## EXERCISE:
Begin at the first line of the data and copy each line through the one containing "def V(s, y, z): return Vector((-s, y, z))", that line included, with no pictures.

---------- DATA RECORDS

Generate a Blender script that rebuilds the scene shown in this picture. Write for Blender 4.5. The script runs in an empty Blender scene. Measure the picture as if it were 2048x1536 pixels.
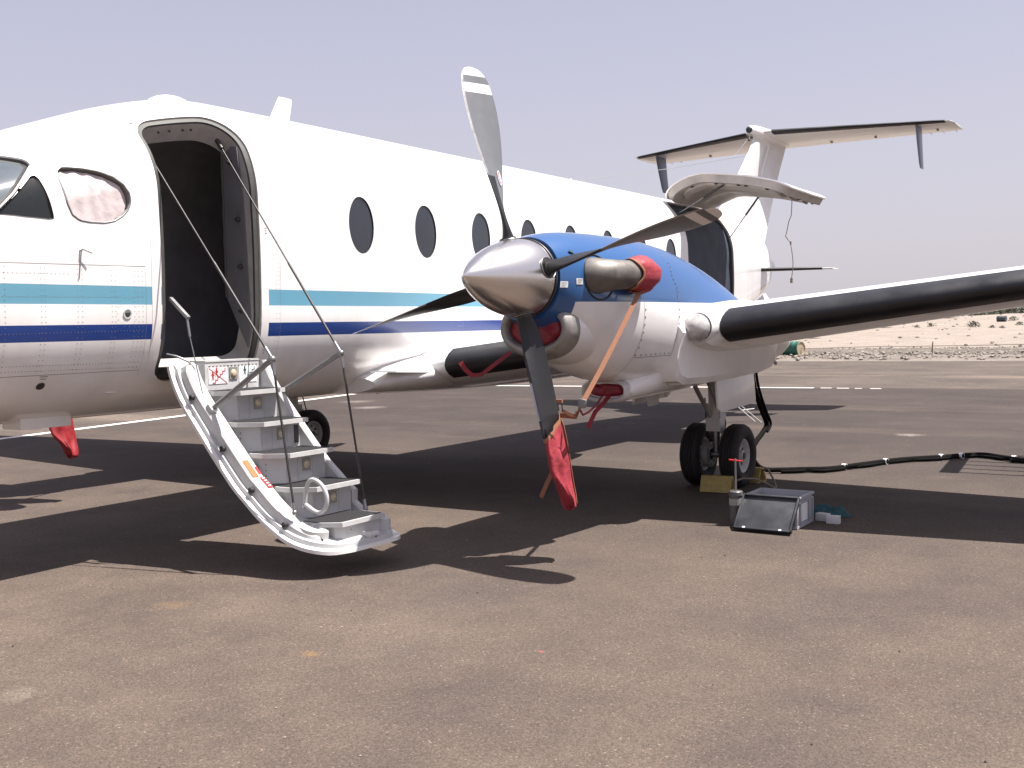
import bpy, bmesh, math, random
import numpy as np
from mathutils import Vector, Matrix, noise as mnoise

R = math.radians
scene = bpy.context.scene
COL = scene.collection
random.seed(7)

# ------------------------------------------------------------------ camera, sky, sun, exposure
# every position below is written as (s, y, z): s metres aft of a datum ahead of the nose,
# y metres to port of the centre line, z metres above the apron.  World X = -s.
def V(s, y, z): return Vector((-s, y, z))

cam_d = bpy.data.cameras.new('camera'); cam = bpy.data.objects.new('camera', cam_d); COL.objects.link(cam)
cam_d.sensor_width = 36.0; cam_d.lens = 2110.96 / 2048 * 36.0
cam_d.clip_start = 0.05; cam_d.clip_end = 9000
YAW, PIT, ROL = 0.58590, -0.05352, -0.02234
d_ = Vector((-math.cos(YAW)*math.cos(PIT), -math.sin(YAW)*math.cos(PIT), math.sin(PIT)))
r_ = d_.cross(Vector((0, 0, 1))).normalized(); u_ = r_.cross(d_)
r2 = r_*math.cos(ROL) + u_*math.sin(ROL); u2 = -r_*math.sin(ROL) + u_*math.cos(ROL)
m = Matrix((r2, u2, -d_)).transposed().to_4x4(); m.translation = Vector((0, 6.3042, 1.4619))
cam.matrix_world = m
scene.camera = cam

SUN_VEC = Vector((-0.20, 0.366, 1.0)).normalized()      # towards the sun
sun_el = math.asin(SUN_VEC.z); sun_az = math.atan2(SUN_VEC.x, SUN_VEC.y)
world = bpy.data.worlds.new("World"); scene.world = world; world.use_nodes = True
wn = world.node_tree.nodes; wl = world.node_tree.links; wn.clear()
sky = wn.new('ShaderNodeTexSky'); sky.sky_type = 'NISHITA'; sky.sun_disc = False
sky.sun_elevation = sun_el; sky.sun_rotation = sun_az; sky.dust_density = 4.0; sky.air_density = 1.0; sky.ozone_density = 1.0
mixw = wn.new('ShaderNodeMixRGB'); mixw.blend_type = 'MIX'; mixw.inputs[0].default_value = 0.74
tcw = wn.new('ShaderNodeTexCoord'); spw = wn.new('ShaderNodeSeparateXYZ'); wl.new(tcw.outputs['Generated'], spw.inputs[0])
hz = wn.new('ShaderNodeValToRGB'); wl.new(spw.outputs[2], hz.inputs[0])       # milky dust haze, paling towards the horizon
hz.color_ramp.elements[0].position = 0.0; hz.color_ramp.elements[0].color = (0.500, 0.462, 0.510, 1)
hz.color_ramp.elements[1].position = 0.34; hz.color_ramp.elements[1].color = (0.365, 0.355, 0.445, 1)
hzm = wn.new('ShaderNodeVectorMath'); hzm.operation = 'SCALE'; hzm.inputs['Scale'].default_value = 10.0; wl.new(hz.outputs[0], hzm.inputs[0]); wl.new(hzm.outputs[0], mixw.inputs[2])
bgw = wn.new('ShaderNodeBackground'); bgw.inputs['Strength'].default_value = 0.075
outw = wn.new('ShaderNodeOutputWorld')
wl.new(sky.outputs[0], mixw.inputs[1]); wl.new(mixw.outputs[0], bgw.inputs['Color']); wl.new(bgw.outputs[0], outw.inputs['Surface'])

sun_d = bpy.data.lights.new('sun', 'SUN'); sun_d.energy = 5.0; sun_d.angle = R(0.53); sun_d.color = (1.0, 0.955, 0.90)
sun = bpy.data.objects.new('sun', sun_d); COL.objects.link(sun)
sun.rotation_euler = SUN_VEC.to_track_quat('Z', 'Y').to_euler()

scene.view_settings.view_transform = 'Standard'; scene.view_settings.look = 'None'
scene.view_settings.gamma = 1.0; scene.view_settings.use_curve_mapping = False
scene.view_settings.exposure = 1.10

# ------------------------------------------------------------------ materials
def nodes_of(mt):
    mt.use_nodes = True
    nt = mt.node_tree
    return nt, nt.nodes['Principled BSDF']

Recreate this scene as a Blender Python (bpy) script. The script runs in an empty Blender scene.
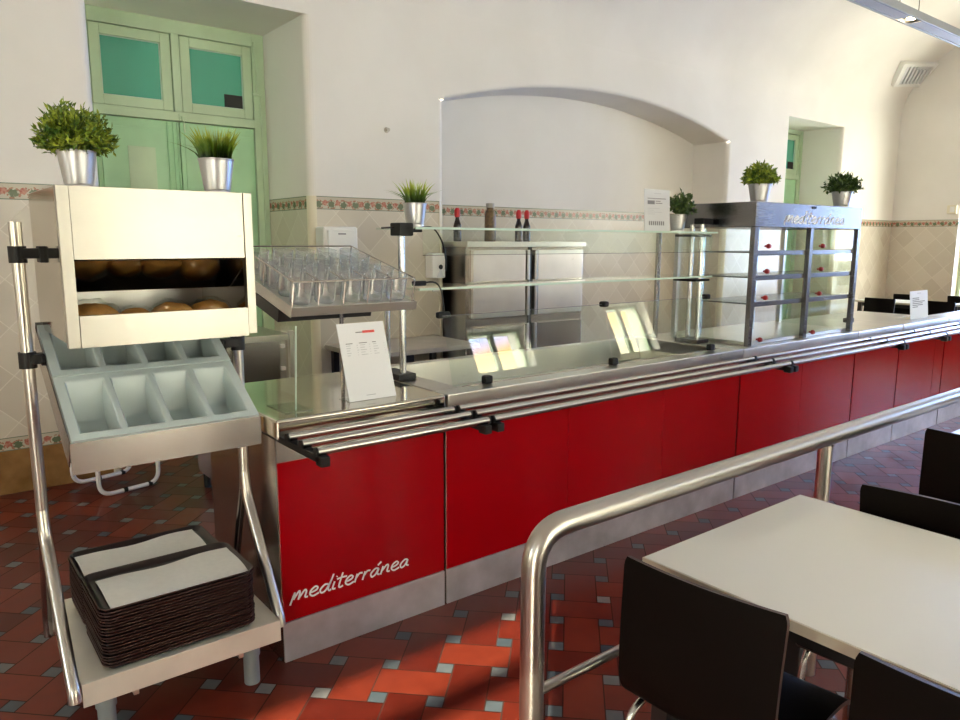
import bpy, bmesh, math, random
from mathutils import Vector, Matrix, Quaternion
random.seed(7)
S = bpy.context.scene
COL = S.collection
PI = math.pi
R = math.radians

# ------------------------------------------------------------------ materials
class NT:
    """small helper to compose shader nodes"""
    def __init__(s, name):
        s.m = bpy.data.materials.new(name); s.m.use_nodes = True
        s.t = s.m.node_tree; s.t.nodes.clear()
        s.out = s.t.nodes.new('ShaderNodeOutputMaterial')
    def n(s, typ, ins=None, **kw):
        nd = s.t.nodes.new(typ)
        for k, v in kw.items(): setattr(nd, k, v)
        for k, v in (ins or {}).items():
            if isinstance(v, bpy.types.NodeSocket): s.t.links.new(v, nd.inputs[k])
            else: nd.inputs[k].default_value = v
        return nd
    def math(s, op, a, b=0.0, c=0.0, clamp=False):
        return s.n('ShaderNodeMath', {0: a, 1: b, 2: c}, operation=op, use_clamp=clamp).outputs[0]
    def mix(s, f, a, b):
        nd = s.n('ShaderNodeMix', data_type='RGBA')
        for i, v in ((0, f), (6, a), (7, b)):
            if isinstance(v, bpy.types.NodeSocket): s.t.links.new(v, nd.inputs[i])
            else: nd.inputs[i].default_value = v if i == 0 else (*v, 1)[:4]
        return nd.outputs[2]
    def obj(s): return s.n('ShaderNodeTexCoord').outputs['Object']
    def pos(s): return s.n('ShaderNodeNewGeometry').outputs['Position']
    def noise(s, scale=5, detail=3, vec=None, stretch=None, rough=.5):
        v = vec or s.obj()
        if stretch:
            v = s.n('ShaderNodeMapping', {'Vector': v, 'Scale': stretch}).outputs[0]
        return s.n('ShaderNodeTexNoise', {'Vector': v, 'Scale': scale, 'Detail': detail, 'Roughness': rough}).outputs[0]
    def ramp(s, f, stops):
        nd = s.n('ShaderNodeValToRGB', {0: f}); e = nd.color_ramp.elements
        while len(e) < len(stops): e.new(.5)
        for el, (p, c) in zip(e, stops): el.position = p; el.color = (*c, 1)[:4]
        return nd.outputs[0]
    def bsdf(s, **k):
        ins = {}
        for a, v in k.items():
            a = {'color': 'Base Color', 'rough': 'Roughness', 'metal': 'Metallic', 'spec': 'Specular IOR Level',
                 'coat': 'Coat Weight', 'normal': 'Normal', 'alpha': 'Alpha', 'emit': 'Emission Color', 'estr': 'Emission Strength',
                 'sss': 'Subsurface Weight', 'trans': 'Transmission Weight'}[a]
            if isinstance(v, tuple): v = (*v, 1)[:4]
            ins[a] = v
        b = s.n('ShaderNodeBsdfPrincipled', ins)
        s.t.links.new(b.outputs[0], s.out.inputs[0]); return b
    def bump(s, h, strength=.2, dist=.002):
        return s.n('ShaderNodeBump', {'Height': h, 'Strength': strength, 'Distance': dist}).outputs[0]

def plain(name, color, rough=.5, metal=0., **k):
    t = NT(name); t.bsdf(color=color, rough=rough, metal=metal, **k); return t.m

def mottled(name, color, rough=.5, amt=.08, scale=8, metal=0., bump=.0):
    t = NT(name); f = t.noise(scale, 4)
    d = tuple(max(0, c * (1 - amt * 2)) for c in color); l = tuple(min(1, c * (1 + amt)) for c in color)
    c = t.ramp(f, [(.3, d), (.7, l)])
    k = {}
    if bump: k['normal'] = t.bump(f, bump)
    t.bsdf(color=c, rough=rough, metal=metal, **k); return t.m

def steel(name, base, rough, stretch=(1, 30, 30), amt=.08, bump=.03):
    t = NT(name)
    f = t.noise(14, 4, stretch=stretch)
    g = t.noise(3.0, 3)
    r = t.math('ADD', t.math('MULTIPLY', f, amt), t.math('ADD', t.math('MULTIPLY', g, amt), rough - amt))
    c = t.ramp(g, [(.3, tuple(x * .86 for x in base)), (.7, base)])
    t.bsdf(color=c, rough=r, metal=1.0, normal=t.bump(f, bump, .001)); return t.m

def thin_glass(name, tint=(.93, .97, .95), refl=1.0, edge=None):
    """thin clear pane: see-through with Fresnel reflection"""
    t = NT(name)
    fc = t.n('ShaderNodeLayerWeight', {'Blend': .5}).outputs['Facing']
    fr = t.math('ADD', .04*refl, t.math('MULTIPLY', t.math('POWER', fc, 5.0), .9*min(1, refl)), clamp=True)
    a = t.n('ShaderNodeBsdfTransparent', {'Color': (*tint, 1)}).outputs[0]
    b = t.n('ShaderNodeBsdfGlossy', {'Color': (1, 1, 1, 1), 'Roughness': .012}).outputs[0]
    m = t.n('ShaderNodeMixShader', {0: fr, 1: a, 2: b}).outputs[0]
    t.t.links.new(m, t.out.inputs[0]); return t.m

def wall_material():
    t = NT('plaster_and_tile')
    P = t.n('ShaderNodeSeparateXYZ', {0: t.pos()}); x, y, z = P.outputs
    u = t.math('ADD', x, y)
    # plaster
    pn = t.noise(1.3, 5, t.pos()); pf = t.noise(24, 4, t.pos())
    plaster = t.ramp(pn, [(.3, (.76, .73, .68)), (.7, (.83, .80, .755))])
    # diamond tiles
    s2 = .2 * math.sqrt(2)
    a = t.math('DIVIDE', t.math('ADD', u, z), s2); b = t.math('DIVIDE', t.math('SUBTRACT', u, z), s2)
    fa = t.math('FRACT', a); fb = t.math('FRACT', b)
    da = t.math('MINIMUM', fa, t.math('SUBTRACT', 1.0, fa)); db = t.math('MINIMUM', fb, t.math('SUBTRACT', 1.0, fb))
    dd = t.math('MINIMUM', da, db)
    grout = t.math('LESS_THAN', dd, .014)
    ids = t.n('ShaderNodeCombineXYZ', {0: t.math('FLOOR', a), 1: t.math('FLOOR', b), 2: 0.0}).outputs[0]
    wn = t.n('ShaderNodeTexWhiteNoise', {0: ids}).outputs['Value']
    tone = t.math('ADD', t.math('MULTIPLY', wn, .7), t.math('MULTIPLY', t.noise(6, 4, t.pos()), .3))
    tile = t.ramp(tone, [(.10, (.55, .49, .405)), (.5, (.605, .55, .46)), (.9, (.64, .585, .495))])
    tile = t.mix(grout, tile, (.70, .65, .56))
    # floral border, two heights
    def border(z0, z1):
        c = (z0 + z1) / 2; h = z1 - z0
        m = t.math('MULTIPLY', t.math('GREATER_THAN', z, z0), t.math('LESS_THAN', z, z1))
        v = t.math('DIVIDE', t.math('SUBTRACT', z, c), h)                  # -.5...5
        per = .1
        fu = t.math('SUBTRACT', t.math('FRACT', t.math('DIVIDE', u, per)), .5)
        nz = t.noise(70, 3, t.pos())
        wob = t.math('MULTIPLY', t.math('SUBTRACT', nz, .5), .35)
        r1 = t.math('SQRT', t.math('ADD', t.math('POWER', t.math('MULTIPLY', fu, 1.15), 2.0), t.math('POWER', v, 2.0)))
        flower = t.math('LESS_THAN', t.math('ADD', r1, wob), .22)
        fu2 = t.math('SUBTRACT', t.math('FRACT', t.math('ADD', t.math('DIVIDE', u, per), .5)), .5)
        v2 = t.math('ADD', v, .12)
        r2 = t.math('SQRT', t.math('ADD', t.math('POWER', fu2, 2.0), t.math('POWER', v2, 2.0)))
        leaf = t.math('LESS_THAN', t.math('ADD', r2, t.math('MULTIPLY', wob, 1.6)), .26)
        small = t.math('LESS_THAN', t.math('ADD', t.math('ABSOLUTE', t.math('SUBTRACT', r2, .33)), wob), .035)
        col = t.mix(leaf, (.50, .45, .35), (.13, .16, .09))
        col = t.mix(small, col, (.36, .17, .11))
        col = t.mix(flower, col, t.ramp(nz, [(.35, (.36, .10, .07)), (.6, (.50, .25, .18))]))
        edge = t.math('GREATER_THAN', t.math('ABSOLUTE', v), .44)
        col = t.mix(edge, col, (.16, .20, .15))
        return m, col
    m1, c1 = border(1.725, 1.82)
    m2, c2 = border(.262, .342)
    skirt = t.ramp(t.noise(9, 5, t.pos()), [(.3, (.20, .10, .030)), (.7, (.31, .17, .06))])
    col = t.mix(t.math('LESS_THAN', z, 1.725), plaster, tile)
    col = t.mix(m1, col, c1); col = t.mix(m2, col, c2)
    col = t.mix(t.math('LESS_THAN', z, .262), col, skirt)
    glazed = t.math('LESS_THAN', z, 1.82)
    rough = t.math('SUBTRACT', .85, t.math('MULTIPLY', glazed, .60))
    hgt = t.math('ADD', t.math('MULTIPLY', t.math('MULTIPLY', t.math('MINIMUM', dd, .03), 30.0), glazed), t.math('MULTIPLY', pf, .25))
    t.bsdf(color=col, rough=rough, normal=t.bump(hgt, .25, .003)); return t.m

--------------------

## REPLY TO THE EXERCISE:
Generate a Blender script that rebuilds the scene shown in this picture. Write for Blender 4.5. The script runs in an empty Blender scene. Measure the picture as if it were 2048x1536 pixels.
import bpy, bmesh, math, random
import numpy as np
from mathutils import Vector, Matrix, noise as mnoise

R = math.radians
scene = bpy.context.scene
COL = scene.collection
random.seed(7)

# ------------------------------------------------------------------ camera, sky, sun, exposure
# every position below is written as (s, y, z): s metres aft of a datum ahead of the nose,
# y metres to port of the centre line, z metres above the apron.  World X = -s.
def V(s, y, z): return Vector((-s, y, z))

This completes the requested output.